Ayers repeatedly attempted to spin the conversation away from his actions and towards the United States government. At one point, he needled, "I think it would be fair and balanced to also look at the violence that was and is going on perpetrated by the government, by the official agencies and organs of the government."
Kelly retorted, "Let me just tell you what I hear when I hear that, I hear you saying, you sound like, with respect, Osama bin Laden."
The host played clips of The Weather Underground documentary and attacked:
MEGYN KELLY: Your critics say, when you make that argument, you sound like Adolph Hitler. Now, this is from the same documentary that we've been pulling clips from. This is a man a man who was part of the Weather Underground talking about you, saying you were closer to Hitler than you were to Gandhi. Listen.

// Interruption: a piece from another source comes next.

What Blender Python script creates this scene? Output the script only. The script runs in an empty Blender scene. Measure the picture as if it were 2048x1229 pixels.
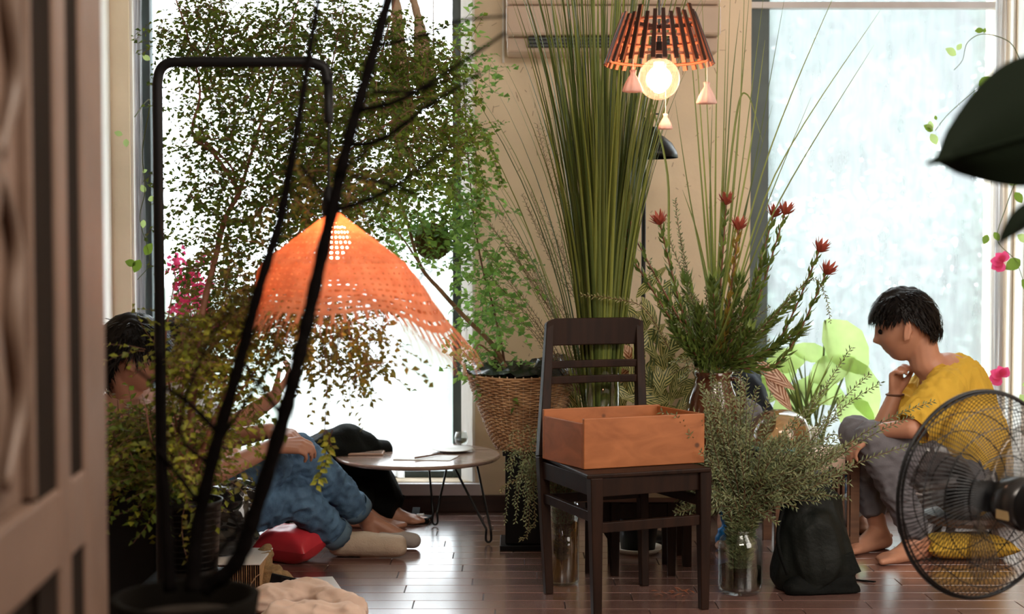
import bpy, bmesh, math, random
from mathutils import Vector as V, Matrix, noise
R = random.Random(7)
S = bpy.context.scene
COL = S.collection
# ------------------------------------------------ camera, light, exposure
FPX, CZ = 2800.0, 1.10
PITCH = math.atan(114.5 / FPX)
cam = bpy.data.objects.new('camera', bpy.data.cameras.new('camera'))
COL.objects.link(cam); S.camera = cam
cam.location = (0, 0, CZ); cam.rotation_euler = (math.pi / 2 - PITCH, 0, 0)
cam.data.sensor_width = 36; cam.data.lens = FPX / 2048 * 36
cam.data.clip_start = .05; cam.data.clip_end = 200
cam.data.dof.use_dof = True; cam.data.dof.focus_distance = 4.5; cam.data.dof.aperture_fstop = 2.9
w = bpy.data.worlds.new('world'); S.world = w; w.use_nodes = True
bg = w.node_tree.nodes['Background']; bg.inputs[0].default_value = (.90, .96, 1.0, 1); bg.inputs[1].default_value = 4.6
def area(name, loc, target, sx, sy, power, col):
    l = bpy.data.lights.new(name, 'AREA'); l.shape = 'RECTANGLE'; l.size = sx; l.size_y = sy; l.energy = power; l.color = col
    o = bpy.data.objects.new(name, l); COL.objects.link(o); o.location = loc
    o.rotation_euler = (V(target) - V(loc)).to_track_quat('-Z', 'Y').to_euler(); return o
area('overhead_fill', (.6, 1.2, 2.68), (.3, 3.6, .5), 1.6, .9, 56, (1, .90, .78))  # unseen fill light added overhead, above the frame
area('right_fill', (2.5, 2.4, 1.6), (0, 4.3, .6), 1.4, 1.6, 24, (1, .93, .85))  # unseen fill light added from the right
def lamp_point(name, loc, power, col, rad):
    l = bpy.data.lights.new(name, 'POINT'); l.energy = power; l.color = col; l.shadow_soft_size = rad
    o = bpy.data.objects.new(name, l); COL.objects.link(o); o.location = loc; return o
S.view_settings.view_transform = 'Standard'; S.view_settings.look = 'None'
S.view_settings.exposure = 0.70; S.view_settings.gamma = 1; S.view_settings.use_curve_mapping = False
try:
    S.cycles.max_bounces = 8; S.cycles.transparent_max_bounces = 24; S.cycles.use_denoising = True
    S.cycles.sample_clamp_indirect = 6; S.cycles.caustics_refractive = False; S.cycles.caustics_reflective = False
except Exception: pass

# ------------------------------------------------ pixel helpers
ca, sa = math.cos(PITCH), math.sin(PITCH)
def ray(px, py):
    a, b = (px - 1024) / FPX, (614.5 - py) / FPX
    return V((a, ca + b * sa, -sa + b * ca))
def P(px, py, Y):
    d = ray(px, py); return V((0, 0, CZ)) + d * (Y / d.y)
def G(px, py, z=0.0):
    d = ray(px, py); return V((0, 0, CZ)) + d * ((z - CZ) / d.z)
def PX(px, Y): return P(px, 500, Y).x
def PZ(py, Y): return P(1024, py, Y).z

# ------------------------------------------------ materials
def mat(name, col, rough=.6, metal=0, var=.12, scale=12, bump=0, bscale=60, trans=0, col2=None, island=0, stretch=None, objrand=0, spec=.5, coat=0, sheen=0):
    m = bpy.data.materials.new(name); m.use_nodes = True; nt = m.node_tree; n = nt.nodes; L = nt.links
    b = n['Principled BSDF']; out = n['Material Output']
    b.inputs['Roughness'].default_value = rough; b.inputs['Metallic'].default_value = metal
    b.inputs['Specular IOR Level'].default_value = spec; b.inputs['Coat Weight'].default_value = coat
    b.inputs['Sheen Weight'].default_value = sheen
    tc = n.new('ShaderNodeTexCoord'); mp = n.new('ShaderNodeMapping'); L.new(tc.outputs['Object'], mp.inputs[0])
    if stretch: mp.inputs['Scale'].default_value = stretch
    no = n.new('ShaderNodeTexNoise'); no.inputs['Scale'].default_value = scale; no.inputs['Detail'].default_value = 5; L.new(mp.outputs[0], no.inputs[0])
    c1 = col; c2 = col2 or tuple(c * (1 - var * 2) for c in col)
    mx = n.new('ShaderNodeMix'); mx.data_type = 'RGBA'
    mx.inputs[6].default_value = (*c1, 1); mx.inputs[7].default_value = (*c2, 1)
    fac = None
    if island or objrand:
        if island: g = n.new('ShaderNodeNewGeometry'); s = g.outputs['Random Per Island']
        else: g = n.new('ShaderNodeObjectInfo'); s = g.outputs['Random']
        ad = n.new('ShaderNodeMath'); ad.operation = 'MULTIPLY_ADD'; L.new(s, ad.inputs[0]); ad.inputs[1].default_value = .75
        m2 = n.new('ShaderNodeMath'); m2.operation = 'MULTIPLY'; m2.inputs[1].default_value = .3; L.new(no.outputs[0], m2.inputs[0]); L.new(m2.outputs[0], ad.inputs[2]); fac = ad.outputs[0]
    else:
        cr = n.new('ShaderNodeMapRange'); cr.inputs[1].default_value = .35; cr.inputs[2].default_value = .68; L.new(no.outputs[0], cr.inputs[0]); fac = cr.outputs[0]
    L.new(fac, mx.inputs[0]); L.new(mx.outputs[2], b.inputs['Base Color'])
    if bump:
        n2 = n.new('ShaderNodeTexNoise'); n2.inputs['Scale'].default_value = bscale; n2.inputs['Detail'].default_value = 6; L.new(mp.outputs[0], n2.inputs[0])
        bp = n.new('ShaderNodeBump'); bp.inputs['Strength'].default_value = bump; bp.inputs['Distance'].default_value = .01; L.new(n2.outputs[0], bp.inputs['Height']); L.new(bp.outputs[0], b.inputs['Normal'])
    if trans:
        t = n.new('ShaderNodeBsdfTranslucent'); L.new(mx.outputs[2], t.inputs[0]); ms = n.new('ShaderNodeMixShader'); ms.inputs[0].default_value = trans
        L.new(b.outputs[0], ms.inputs[1]); L.new(t.outputs[0], ms.inputs[2]); L.new(ms.outputs[0], out.inputs[0])
    return m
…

UNIDENTIFIED MAN: They brought themselves -- they were not brought, they brought themselves to that point.
SECOND UNIDENTIFIED MAN: To what point?
UNIDENTIFIED MAN: To the point at which they were ready to be mass murders. This is mass murder we're talking about. They came to this conclusion, which is the conclusion that was come to by all the great killer killers, whether Hitler or Stalin or Mao, that they have a grand project for the transformation and purification of the world. And in the face of that project, ordinary life is dispensable.

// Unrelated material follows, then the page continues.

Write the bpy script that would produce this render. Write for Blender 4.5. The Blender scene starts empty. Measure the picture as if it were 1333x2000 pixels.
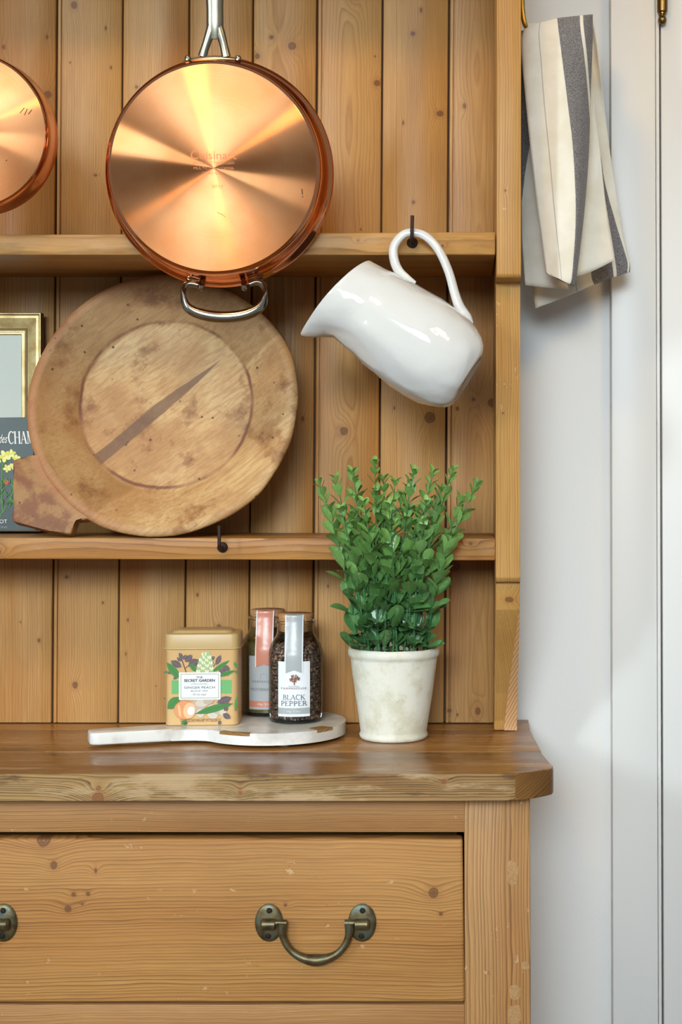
import bpy, bmesh, math, random
from mathutils import Vector, Matrix, noise
random.seed(7)
PI = math.pi
sc = bpy.context.scene
COL = sc.collection

# ------------------------------------------------------------------ camera
F_PX, VX, VY, DB, CAMZ = 3000.0, 915.0, 910.0, 1.96, 1.19
cam_d = bpy.data.cameras.new('camera')
cam = bpy.data.objects.new('camera', cam_d)
COL.objects.link(cam)
cam.location = (0, -DB, CAMZ)
cam.rotation_euler = (PI / 2, 0, 0)
cam_d.sensor_fit = 'HORIZONTAL'
cam_d.sensor_width = 36.0
cam_d.lens = F_PX / 1333.0 * 36.0
cam_d.shift_x = (666.5 - VX) / 1333.0
cam_d.shift_y = -(1000.0 - VY) / 1333.0
cam_d.clip_start = 0.05
sc.camera = cam


def P(px, py, D):
    return Vector(((px - VX) * D / F_PX, D - DB, CAMZ + (VY - py) * D / F_PX))


# ------------------------------------------------------------------ world, lights, exposure
w = bpy.data.worlds.new('world')
sc.world = w
w.use_nodes = True
bg = w.node_tree.nodes['Background']
bg.inputs[0].default_value = (0.80, 0.91, 1.0, 1)
bg.inputs[1].default_value = 0.30


def area(name, loc, target, sx, sy, energy, color, spread=180):
    l = bpy.data.lights.new(name, 'AREA')
    l.spread = math.radians(spread)
    l.shape = 'RECTANGLE'
    l.size, l.size_y, l.energy, l.color = sx, sy, energy, color
    o = bpy.data.objects.new(name, l)
    COL.objects.link(o)
    o.location = loc
    o.rotation_euler = (Vector(target) - Vector(loc)).to_track_quat('-Z', 'Y').to_euler()
    return o


def spot(name, loc, target, energy, color, size=0.05, ang=1.6):
    l = bpy.data.lights.new(name, 'SPOT')
    l.energy, l.color, l.shadow_soft_size, l.spot_size, l.spot_blend = energy, color, size, ang, 0.9
    o = bpy.data.objects.new(name, l)
    COL.objects.link(o)
    o.location = loc
    o.rotation_euler = (Vector(target) - Vector(loc)).to_track_quat('-Z', 'Y').to_euler()
    return o


area('window_front', (-0.60, -5.2, 2.45), (-0.15, 0, 0.95), 2.4, 1.3, 13.0, (0.76, 0.90, 1.0), 32)
area('window_left', (-3.0, -3.4, 2.35), (-0.1, 0, 1.2), 0.2, 0.7, 70, (0.78, 0.92, 1.0))
spot('ceiling_spot', (1.0, -1.7, 2.6), (0.05, 0, 1.72), 41, (1.0, 0.62, 0.20), 0.15, 1.15)
spot('ceiling_spot.001', (-0.62, -1.5, 2.6), (-0.3, 0, 1.75), 36, (1.0, 0.62, 0.20), 0.15, 1.15)

vs = sc.view_settings
vs.view_transform = 'Standard'
vs.look = 'None'
vs.gamma = 1.0
vs.exposure = 0.0
vs.use_curve_mapping = False


# ------------------------------------------------------------------ node helpers
def s2l(c):
    return tuple(((x / 255.0) / 12.92 if x / 255.0 <= 0.04045 else (((x / 255.0) + 0.055) / 1.055) ** 2.4) for x in c)


def rgba(c):
    return s2l(c) + (1.0,)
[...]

A partial transcript of the June 30 segment is below:
MEGYN KELLY: So we have to talk about you and your domestic terrorist past. Let's start with this, let's start with this. How many bombings are you responsible for?
BILL AYERS: The Weather Underground I think took credit for just slightly over 20 in a period when there were 20,000 bombings in the United States against the war.
KELLY: And how about you personally.
AYERS: Me personally, I've never talked about it, never will.
KELLY: OK. You could have hurt some people.
AYERS: Absolutely.
KELLY: You acknowledge that.
AYERS: Absolutely.
KELLY: You claim you never did but you acknowledge the risks.
AYERS: Oh, there was a terrible risk and we actually did hurt three of our own people died in the townhouse in New York City in 1970 and that was an incalculable, horrible, devastating loss and yet what they apparently planning to do would have been more devastating.
...
AYERS: But, you know, one of the things I think that's interesting about these activities of four years ago, I don't think it's bad to kind of steer through them and try to understand them.
KELLY: Have you written about them extensively --
AYERS: Have I've written about them myself? Absolutely. But I think it would be fair and balanced to also look at the violence that was and is going on perpetrated by the government, by the official agencies and organs of the government.
KELLY: Let me just tell you what I hear when I hear that, I hear you saying, you sound like with respect Osama bin Laden?
AYERS: What?
KELLY: In order to evaluate my actions which have hurt a lot of people, right? I know you deny it but there's evidence --
AYERS: I deny it.
...
MEGYN KELLY: Your critics say, when you make that argument, you sound like Adolph Hitler. Now, this is from the same documentary that we've been pulling clips from. This is a man a man who was part of the Weather Underground talking about you, saying you were closer to Hitler than you were to Gandhi. Listen.
UNIDENTIFIED MAN: They brought themselves -- they were not brought, they brought themselves to that point.
UNIDENTIFIED MAN: To what point?
UNIDENTIFIED MAN: To the point at which they were ready to be mass murders. This is mass murder we're talking about. They came to this conclusion, which is the conclusion that was come to by all the great killer killers, whether Hitler or Stalin or Mao, that they have a grand project for the transformation and purification of the world. And in the face of that project, ordinary life is dispensable.
AYERS: That's Todd Gitlin (ph). He was not in the Weather Underground. He was the leader of the Students of Democratic Society, he's a professor at Columbia. And that quote to me is nuts. So, you want to talk about who is in the grand tradition of destroying thousands of millions of people? It's the American war in Vietnam where John McCain was in fact dropping bombs from the Arab civilians and he did it consistently - -
KELLY: And when the Weather Underground went into a townhouse and put together a bomb with nails in it and allegedly, I mean, allegedly killed a police officer and bombed the home of John Murtaugh, a federal judge with a 9-year-old boy in his bed --
AYERS: No, we didn't kill a police officer --
KELLY: You deny it but there were evidence on the contrary.